### What is asked
Everything from the line containing "Keep writing the" through the line containing "liner(bq, .11, 'bin_liner');" should be repeated exactly, and nothing else from the data.

** start Records **

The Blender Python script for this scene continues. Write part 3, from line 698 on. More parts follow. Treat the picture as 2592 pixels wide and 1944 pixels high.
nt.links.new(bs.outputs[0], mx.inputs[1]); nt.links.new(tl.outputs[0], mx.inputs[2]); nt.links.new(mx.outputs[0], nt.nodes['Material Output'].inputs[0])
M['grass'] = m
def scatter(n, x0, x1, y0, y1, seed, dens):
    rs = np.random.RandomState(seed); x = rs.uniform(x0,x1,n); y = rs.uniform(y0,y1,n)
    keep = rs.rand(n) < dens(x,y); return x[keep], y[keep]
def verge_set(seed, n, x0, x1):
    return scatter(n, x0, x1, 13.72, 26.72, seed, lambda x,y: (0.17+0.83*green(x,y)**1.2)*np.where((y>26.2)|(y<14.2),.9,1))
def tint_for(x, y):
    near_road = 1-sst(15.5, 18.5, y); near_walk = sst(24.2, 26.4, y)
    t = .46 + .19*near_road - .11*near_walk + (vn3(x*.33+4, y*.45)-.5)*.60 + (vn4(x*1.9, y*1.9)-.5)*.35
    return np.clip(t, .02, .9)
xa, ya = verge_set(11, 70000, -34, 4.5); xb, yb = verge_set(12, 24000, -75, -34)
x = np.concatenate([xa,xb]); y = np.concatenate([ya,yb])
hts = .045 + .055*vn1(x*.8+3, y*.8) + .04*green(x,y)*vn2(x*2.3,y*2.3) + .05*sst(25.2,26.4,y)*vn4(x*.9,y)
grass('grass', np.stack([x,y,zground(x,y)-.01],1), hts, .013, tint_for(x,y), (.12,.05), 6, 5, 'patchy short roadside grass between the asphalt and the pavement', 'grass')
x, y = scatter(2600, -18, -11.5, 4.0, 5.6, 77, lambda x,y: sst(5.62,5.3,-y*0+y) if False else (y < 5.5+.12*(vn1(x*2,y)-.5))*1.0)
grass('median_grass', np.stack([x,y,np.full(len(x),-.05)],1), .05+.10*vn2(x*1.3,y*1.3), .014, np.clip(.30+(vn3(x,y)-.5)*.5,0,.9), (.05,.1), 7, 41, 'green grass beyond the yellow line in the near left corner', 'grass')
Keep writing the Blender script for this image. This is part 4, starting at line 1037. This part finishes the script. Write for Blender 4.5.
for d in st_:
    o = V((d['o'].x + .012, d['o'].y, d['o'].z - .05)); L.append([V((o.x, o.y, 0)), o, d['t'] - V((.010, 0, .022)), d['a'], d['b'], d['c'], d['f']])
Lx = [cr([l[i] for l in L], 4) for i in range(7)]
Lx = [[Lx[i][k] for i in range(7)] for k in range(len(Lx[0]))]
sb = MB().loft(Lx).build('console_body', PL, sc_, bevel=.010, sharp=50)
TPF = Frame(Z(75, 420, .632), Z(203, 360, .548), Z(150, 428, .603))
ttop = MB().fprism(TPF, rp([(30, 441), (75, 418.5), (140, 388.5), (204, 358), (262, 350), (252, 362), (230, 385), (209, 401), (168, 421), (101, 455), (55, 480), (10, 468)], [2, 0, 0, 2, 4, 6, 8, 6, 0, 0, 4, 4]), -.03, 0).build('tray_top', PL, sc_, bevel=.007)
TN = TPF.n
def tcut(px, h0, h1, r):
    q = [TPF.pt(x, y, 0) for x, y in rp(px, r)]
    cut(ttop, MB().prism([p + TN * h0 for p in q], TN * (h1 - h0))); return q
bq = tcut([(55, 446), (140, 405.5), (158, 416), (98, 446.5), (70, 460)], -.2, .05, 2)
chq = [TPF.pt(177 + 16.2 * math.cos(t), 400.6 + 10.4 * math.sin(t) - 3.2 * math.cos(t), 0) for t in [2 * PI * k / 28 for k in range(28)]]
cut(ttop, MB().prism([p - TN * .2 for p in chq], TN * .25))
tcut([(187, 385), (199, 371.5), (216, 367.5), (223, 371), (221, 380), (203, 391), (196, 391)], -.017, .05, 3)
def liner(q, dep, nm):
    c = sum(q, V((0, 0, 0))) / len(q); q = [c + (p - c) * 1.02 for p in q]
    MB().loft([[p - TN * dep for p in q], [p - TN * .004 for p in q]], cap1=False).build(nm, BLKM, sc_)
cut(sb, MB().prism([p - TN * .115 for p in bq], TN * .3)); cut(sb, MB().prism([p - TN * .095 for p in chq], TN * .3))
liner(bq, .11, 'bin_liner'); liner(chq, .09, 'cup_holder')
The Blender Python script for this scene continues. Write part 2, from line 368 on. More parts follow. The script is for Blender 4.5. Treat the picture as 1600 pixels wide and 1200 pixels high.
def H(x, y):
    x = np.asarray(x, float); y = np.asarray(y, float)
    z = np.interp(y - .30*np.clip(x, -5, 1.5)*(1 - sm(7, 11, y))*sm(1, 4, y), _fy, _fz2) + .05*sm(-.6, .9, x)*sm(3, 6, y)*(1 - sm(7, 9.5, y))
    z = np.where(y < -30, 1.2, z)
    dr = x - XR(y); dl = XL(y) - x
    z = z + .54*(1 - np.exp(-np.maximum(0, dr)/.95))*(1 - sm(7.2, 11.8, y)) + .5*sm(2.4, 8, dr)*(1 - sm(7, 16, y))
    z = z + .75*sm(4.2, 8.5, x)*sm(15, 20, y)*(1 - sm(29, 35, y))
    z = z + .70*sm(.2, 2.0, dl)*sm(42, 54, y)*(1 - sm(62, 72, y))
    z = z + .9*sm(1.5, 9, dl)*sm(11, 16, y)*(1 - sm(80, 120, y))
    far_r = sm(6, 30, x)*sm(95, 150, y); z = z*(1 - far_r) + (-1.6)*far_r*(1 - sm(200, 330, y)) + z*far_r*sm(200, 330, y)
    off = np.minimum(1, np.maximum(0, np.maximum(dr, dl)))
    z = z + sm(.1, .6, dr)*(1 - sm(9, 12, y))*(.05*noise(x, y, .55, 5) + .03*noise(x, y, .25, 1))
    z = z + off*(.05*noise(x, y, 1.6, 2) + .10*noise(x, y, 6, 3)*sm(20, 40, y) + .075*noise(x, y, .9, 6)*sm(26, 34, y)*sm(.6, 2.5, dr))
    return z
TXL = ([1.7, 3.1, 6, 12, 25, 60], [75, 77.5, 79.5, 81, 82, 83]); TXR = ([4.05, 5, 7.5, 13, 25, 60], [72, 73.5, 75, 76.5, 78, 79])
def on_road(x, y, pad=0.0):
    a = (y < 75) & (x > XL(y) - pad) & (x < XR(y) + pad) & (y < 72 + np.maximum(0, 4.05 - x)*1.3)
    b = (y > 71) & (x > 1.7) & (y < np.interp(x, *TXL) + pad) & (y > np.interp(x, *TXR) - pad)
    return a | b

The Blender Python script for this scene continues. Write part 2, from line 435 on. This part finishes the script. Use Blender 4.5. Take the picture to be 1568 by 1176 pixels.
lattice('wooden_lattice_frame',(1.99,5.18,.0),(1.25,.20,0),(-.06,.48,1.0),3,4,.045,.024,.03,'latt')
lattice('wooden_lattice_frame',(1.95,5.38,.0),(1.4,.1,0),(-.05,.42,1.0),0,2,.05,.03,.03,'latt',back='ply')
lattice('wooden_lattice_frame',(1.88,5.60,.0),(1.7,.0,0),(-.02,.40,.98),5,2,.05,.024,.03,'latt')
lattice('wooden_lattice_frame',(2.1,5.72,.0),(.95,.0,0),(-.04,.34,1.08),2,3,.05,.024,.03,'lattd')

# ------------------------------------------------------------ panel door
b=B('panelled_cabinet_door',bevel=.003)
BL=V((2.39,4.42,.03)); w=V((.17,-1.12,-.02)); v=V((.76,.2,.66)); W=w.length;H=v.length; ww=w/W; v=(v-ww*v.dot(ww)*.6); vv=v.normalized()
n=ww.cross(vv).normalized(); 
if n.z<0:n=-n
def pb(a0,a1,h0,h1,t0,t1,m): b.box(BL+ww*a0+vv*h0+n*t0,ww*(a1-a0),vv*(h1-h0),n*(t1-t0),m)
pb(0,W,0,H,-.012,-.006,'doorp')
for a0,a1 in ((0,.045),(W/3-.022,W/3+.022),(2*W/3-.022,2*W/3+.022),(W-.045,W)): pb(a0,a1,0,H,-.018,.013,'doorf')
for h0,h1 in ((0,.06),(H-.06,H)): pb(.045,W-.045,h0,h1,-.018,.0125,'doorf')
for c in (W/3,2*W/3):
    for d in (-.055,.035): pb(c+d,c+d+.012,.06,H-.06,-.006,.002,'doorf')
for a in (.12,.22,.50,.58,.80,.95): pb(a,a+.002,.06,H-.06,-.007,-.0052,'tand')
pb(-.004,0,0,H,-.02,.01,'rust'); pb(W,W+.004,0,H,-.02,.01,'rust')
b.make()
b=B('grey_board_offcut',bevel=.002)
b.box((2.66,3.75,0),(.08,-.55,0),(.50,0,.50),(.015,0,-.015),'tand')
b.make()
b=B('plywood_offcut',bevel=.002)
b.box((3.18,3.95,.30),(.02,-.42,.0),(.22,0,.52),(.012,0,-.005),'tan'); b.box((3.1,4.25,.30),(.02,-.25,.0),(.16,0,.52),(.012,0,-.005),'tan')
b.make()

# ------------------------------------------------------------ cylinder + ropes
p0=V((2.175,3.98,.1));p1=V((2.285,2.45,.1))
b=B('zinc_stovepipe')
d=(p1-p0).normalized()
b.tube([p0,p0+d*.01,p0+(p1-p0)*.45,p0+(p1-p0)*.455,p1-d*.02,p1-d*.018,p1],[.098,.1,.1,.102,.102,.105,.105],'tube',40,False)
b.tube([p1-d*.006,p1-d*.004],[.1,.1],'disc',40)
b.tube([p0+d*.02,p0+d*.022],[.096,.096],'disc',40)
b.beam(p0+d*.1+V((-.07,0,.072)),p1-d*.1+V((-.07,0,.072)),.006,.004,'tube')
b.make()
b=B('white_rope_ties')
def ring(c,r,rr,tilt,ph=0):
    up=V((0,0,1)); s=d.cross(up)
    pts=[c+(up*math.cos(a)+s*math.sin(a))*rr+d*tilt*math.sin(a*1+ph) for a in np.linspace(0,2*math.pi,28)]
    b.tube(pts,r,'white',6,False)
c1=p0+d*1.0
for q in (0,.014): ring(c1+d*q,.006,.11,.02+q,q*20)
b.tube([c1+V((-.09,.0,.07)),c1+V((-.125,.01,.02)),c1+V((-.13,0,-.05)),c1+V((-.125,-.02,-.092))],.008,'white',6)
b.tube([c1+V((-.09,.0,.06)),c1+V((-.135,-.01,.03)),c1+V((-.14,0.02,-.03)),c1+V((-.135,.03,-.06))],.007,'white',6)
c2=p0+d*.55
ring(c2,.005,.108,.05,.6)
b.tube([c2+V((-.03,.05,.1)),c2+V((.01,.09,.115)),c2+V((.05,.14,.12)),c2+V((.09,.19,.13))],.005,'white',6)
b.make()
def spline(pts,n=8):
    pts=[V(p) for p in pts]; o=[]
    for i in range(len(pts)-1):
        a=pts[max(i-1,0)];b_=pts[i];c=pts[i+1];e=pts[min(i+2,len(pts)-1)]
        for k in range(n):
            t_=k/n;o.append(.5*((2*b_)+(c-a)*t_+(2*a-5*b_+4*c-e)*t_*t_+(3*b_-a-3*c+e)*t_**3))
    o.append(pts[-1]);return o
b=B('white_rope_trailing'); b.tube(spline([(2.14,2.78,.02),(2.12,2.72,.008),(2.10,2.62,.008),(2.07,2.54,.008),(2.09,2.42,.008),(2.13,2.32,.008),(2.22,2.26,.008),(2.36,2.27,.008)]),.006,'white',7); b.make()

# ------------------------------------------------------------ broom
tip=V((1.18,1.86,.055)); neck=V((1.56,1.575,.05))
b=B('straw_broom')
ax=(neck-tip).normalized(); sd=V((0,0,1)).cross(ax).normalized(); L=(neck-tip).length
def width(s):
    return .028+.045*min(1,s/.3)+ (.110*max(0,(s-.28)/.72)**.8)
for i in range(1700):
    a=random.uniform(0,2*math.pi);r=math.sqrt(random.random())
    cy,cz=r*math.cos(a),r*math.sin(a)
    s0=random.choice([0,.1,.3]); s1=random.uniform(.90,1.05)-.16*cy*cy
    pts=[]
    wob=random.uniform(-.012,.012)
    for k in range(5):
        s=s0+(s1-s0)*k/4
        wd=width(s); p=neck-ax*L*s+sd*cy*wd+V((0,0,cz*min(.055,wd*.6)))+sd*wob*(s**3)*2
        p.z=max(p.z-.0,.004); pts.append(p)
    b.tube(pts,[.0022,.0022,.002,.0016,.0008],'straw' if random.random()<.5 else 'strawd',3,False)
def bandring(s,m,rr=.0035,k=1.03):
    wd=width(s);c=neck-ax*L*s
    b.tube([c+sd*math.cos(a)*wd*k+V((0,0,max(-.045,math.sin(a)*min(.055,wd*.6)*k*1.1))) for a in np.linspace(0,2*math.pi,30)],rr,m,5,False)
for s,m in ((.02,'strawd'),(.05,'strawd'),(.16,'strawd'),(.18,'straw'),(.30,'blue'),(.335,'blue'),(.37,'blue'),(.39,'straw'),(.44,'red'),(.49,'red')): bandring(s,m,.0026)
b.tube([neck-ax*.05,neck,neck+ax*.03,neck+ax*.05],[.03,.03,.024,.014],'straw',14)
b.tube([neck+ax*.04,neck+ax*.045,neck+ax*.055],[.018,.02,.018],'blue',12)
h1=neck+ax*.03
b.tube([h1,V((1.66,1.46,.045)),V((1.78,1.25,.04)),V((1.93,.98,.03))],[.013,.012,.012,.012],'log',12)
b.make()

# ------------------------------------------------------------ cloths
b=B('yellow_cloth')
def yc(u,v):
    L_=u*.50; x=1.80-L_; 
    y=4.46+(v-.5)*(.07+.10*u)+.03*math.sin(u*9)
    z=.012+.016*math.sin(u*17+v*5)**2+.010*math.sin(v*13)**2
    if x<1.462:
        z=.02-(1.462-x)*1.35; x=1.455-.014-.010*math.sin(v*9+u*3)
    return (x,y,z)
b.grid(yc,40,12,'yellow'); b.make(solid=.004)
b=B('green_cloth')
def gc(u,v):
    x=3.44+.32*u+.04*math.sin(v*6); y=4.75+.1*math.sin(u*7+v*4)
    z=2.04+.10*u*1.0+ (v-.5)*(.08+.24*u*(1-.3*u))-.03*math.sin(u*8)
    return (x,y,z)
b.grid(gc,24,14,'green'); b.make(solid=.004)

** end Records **

### The answer
Keep writing the Blender script for this image. This is part 4, starting at line 1037. This part finishes the script. Write for Blender 4.5.
for d in st_:
    o = V((d['o'].x + .012, d['o'].y, d['o'].z - .05)); L.append([V((o.x, o.y, 0)), o, d['t'] - V((.010, 0, .022)), d['a'], d['b'], d['c'], d['f']])
Lx = [cr([l[i] for l in L], 4) for i in range(7)]
Lx = [[Lx[i][k] for i in range(7)] for k in range(len(Lx[0]))]
sb = MB().loft(Lx).build('console_body', PL, sc_, bevel=.010, sharp=50)
TPF = Frame(Z(75, 420, .632), Z(203, 360, .548), Z(150, 428, .603))
ttop = MB().fprism(TPF, rp([(30, 441), (75, 418.5), (140, 388.5), (204, 358), (262, 350), (252, 362), (230, 385), (209, 401), (168, 421), (101, 455), (55, 480), (10, 468)], [2, 0, 0, 2, 4, 6, 8, 6, 0, 0, 4, 4]), -.03, 0).build('tray_top', PL, sc_, bevel=.007)
TN = TPF.n
def tcut(px, h0, h1, r):
    q = [TPF.pt(x, y, 0) for x, y in rp(px, r)]
    cut(ttop, MB().prism([p + TN * h0 for p in q], TN * (h1 - h0))); return q
bq = tcut([(55, 446), (140, 405.5), (158, 416), (98, 446.5), (70, 460)], -.2, .05, 2)
chq = [TPF.pt(177 + 16.2 * math.cos(t), 400.6 + 10.4 * math.sin(t) - 3.2 * math.cos(t), 0) for t in [2 * PI * k / 28 for k in range(28)]]
cut(ttop, MB().prism([p - TN * .2 for p in chq], TN * .25))
tcut([(187, 385), (199, 371.5), (216, 367.5), (223, 371), (221, 380), (203, 391), (196, 391)], -.017, .05, 3)
def liner(q, dep, nm):
    c = sum(q, V((0, 0, 0))) / len(q); q = [c + (p - c) * 1.02 for p in q]
    MB().loft([[p - TN * dep for p in q], [p - TN * .004 for p in q]], cap1=False).build(nm, BLKM, sc_)
cut(sb, MB().prism([p - TN * .115 for p in bq], TN * .3)); cut(sb, MB().prism([p - TN * .095 for p in chq], TN * .3))
liner(bq, .11, 'bin_liner'); liner(chq, .09, 'cup_holder')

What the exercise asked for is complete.